Stored items from a collection:
»»
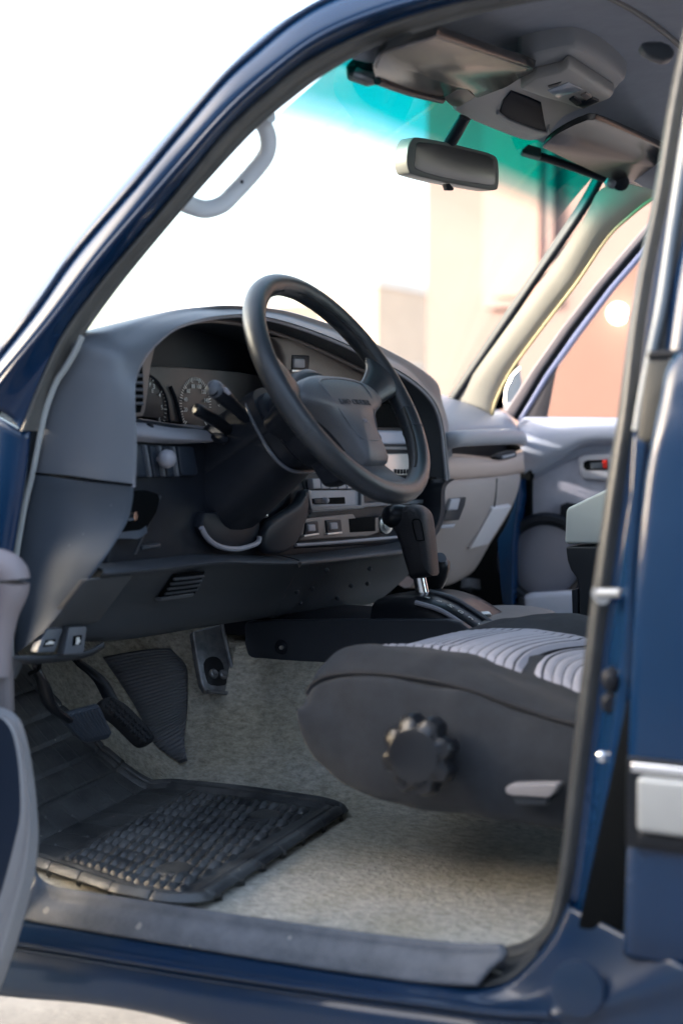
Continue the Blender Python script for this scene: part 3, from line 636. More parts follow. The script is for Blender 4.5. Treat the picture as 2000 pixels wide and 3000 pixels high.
bm = bmesh.new()
for k in range(31): tick(tc_, R(150-230*k/30), .040 if k % 5 == 0 else .0425, .047, .0008 if k % 5 == 0 else .0005)
finish(bm, 'dial_marks', WHITE, cl)
for k, s in enumerate('1234567'):
    ang = R(135-34*k); p = tc_+(gx*math.cos(ang)+gz*math.sin(ang))*.033+V((-.001, 0, 0)); text('numeral', s, .010, p, gx, gz, WHITE, cl)
rc = P(665, 1215, X=CX-.002)
bm = bmesh.new()
for k in range(14): tick(rc, R(150-110*k/13), .026, .031, .0008)
finish(bm, 'dial_marks', WHITE, cl)
for s, px, py in (('F', 440, 1128), ('E', 447, 1145), ('C', 690, 1205)): text('numeral', s, .009, P(px, py, X=CX-.003), gx, gz, WHITE, cl)
tube('dial_edge', [P(x, y, X=CX-.003) for x, y in ((432,1095),(462,1120),(486,1165),(497,1236))], .0022, BLACK, cl, smooth=5, ns=6)
tube('dial_edge', [P(x, y, X=CX-.003) for x, y in ((500,1133),(515,1170),(526,1215),(531,1238))], .0030, BLACK, cl, smooth=5, ns=6)
# ledge under the gauges
le = [[P(x, y, X=xx) for x, y in pts] for pts, xx in (
    ([(385,1226),(430,1228),(500,1240),(580,1246),(660,1262)], .235), ([(385,1236),(430,1240),(500,1252),(580,1258),(655,1272)], .185),
    ([(388,1268),(430,1272),(500,1282),(580,1288),(640,1290)], .165), ([(390,1292),(430,1296),(500,1300),(580,1298),(625,1296)], .178))]
loft('dash_ledge', le, GREYL, DASH, nu=4, nv=4)
lathe('knob', [(-.004, .006), (.002, .006), (.003, .003)], P(440, 1250, X=.178), (-1, 0, .2), BLACK, DASH, ns=12)
# blanked switch row
for q in ([(398,1300),(432,1304),(448,1398),(402,1398)], [(440,1304),(474,1306),(488,1396),(455,1398)], [(480,1306),(514,1308),(528,1396),(495,1398)], [(522,1306),(568,1308),(582,1384),(576,1394),(540,1394),(532,1380)]):
    s = prism('switch_blank', PS(q, X=.176), (.012, 0, 0), mat('switch_navy', (.022, .030, .045), .4), DASH, .003)
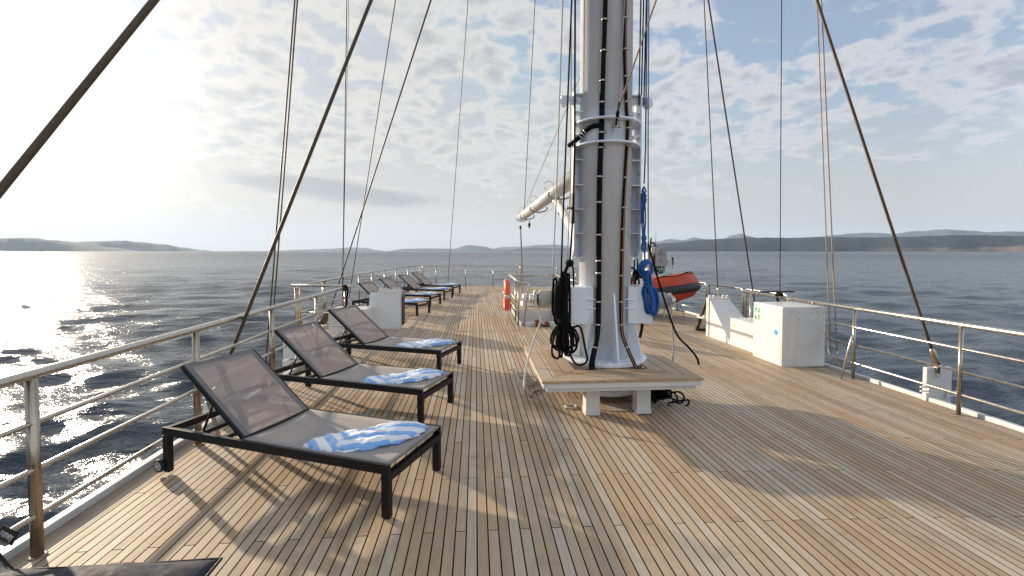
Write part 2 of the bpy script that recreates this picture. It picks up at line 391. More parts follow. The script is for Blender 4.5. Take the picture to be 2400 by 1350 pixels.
««
• _Goal of the exercise_: Transcribe the records above exactly, omitting every picture they contain.

• _Exercise output_:
Continue the Blender Python script for this scene: part 3, from line 636. More parts follow. The script is for Blender 4.5. Treat the picture as 2000 pixels wide and 3000 pixels high.
bm = bmesh.new()
for k in range(31): tick(tc_, R(150-230*k/30), .040 if k % 5 == 0 else .0425, .047, .0008 if k % 5 == 0 else .0005)
finish(bm, 'dial_marks', WHITE, cl)
for k, s in enumerate('1234567'):
    ang = R(135-34*k); p = tc_+(gx*math.cos(ang)+gz*math.sin(ang))*.033+V((-.001, 0, 0)); text('numeral', s, .010, p, gx, gz, WHITE, cl)
rc = P(665, 1215, X=CX-.002)
bm = bmesh.new()
for k in range(14): tick(rc, R(150-110*k/13), .026, .031, .0008)
finish(bm, 'dial_marks', WHITE, cl)
for s, px, py in (('F', 440, 1128), ('E', 447, 1145), ('C', 690, 1205)): text('numeral', s, .009, P(px, py, X=CX-.003), gx, gz, WHITE, cl)
tube('dial_edge', [P(x, y, X=CX-.003) for x, y in ((432,1095),(462,1120),(486,1165),(497,1236))], .0022, BLACK, cl, smooth=5, ns=6)
tube('dial_edge', [P(x, y, X=CX-.003) for x, y in ((500,1133),(515,1170),(526,1215),(531,1238))], .0030, BLACK, cl, smooth=5, ns=6)
# ledge under the gauges
le = [[P(x, y, X=xx) for x, y in pts] for pts, xx in (
    ([(385,1226),(430,1228),(500,1240),(580,1246),(660,1262)], .235), ([(385,1236),(430,1240),(500,1252),(580,1258),(655,1272)], .185),
    ([(388,1268),(430,1272),(500,1282),(580,1288),(640,1290)], .165), ([(390,1292),(430,1296),(500,1300),(580,1298),(625,1296)], .178))]
loft('dash_ledge', le, GREYL, DASH, nu=4, nv=4)
lathe('knob', [(-.004, .006), (.002, .006), (.003, .003)], P(440, 1250, X=.178), (-1, 0, .2), BLACK, DASH, ns=12)
# blanked switch row
for q in ([(398,1300),(432,1304),(448,1398),(402,1398)], [(440,1304),(474,1306),(488,1396),(455,1398)], [(480,1306),(514,1308),(528,1396),(495,1398)], [(522,1306),(568,1308),(582,1384),(576,1394),(540,1394),(532,1380)]):
    s = prism('switch_blank', PS(q, X=.176), (.012, 0, 0), mat('switch_navy', (.022, .030, .045), .4), DASH, .003)
Write part 2 of the bpy script that recreates this picture. It picks up at line 391. More parts follow. The script is for Blender 4.5. Take the picture to be 2400 by 1350 pixels.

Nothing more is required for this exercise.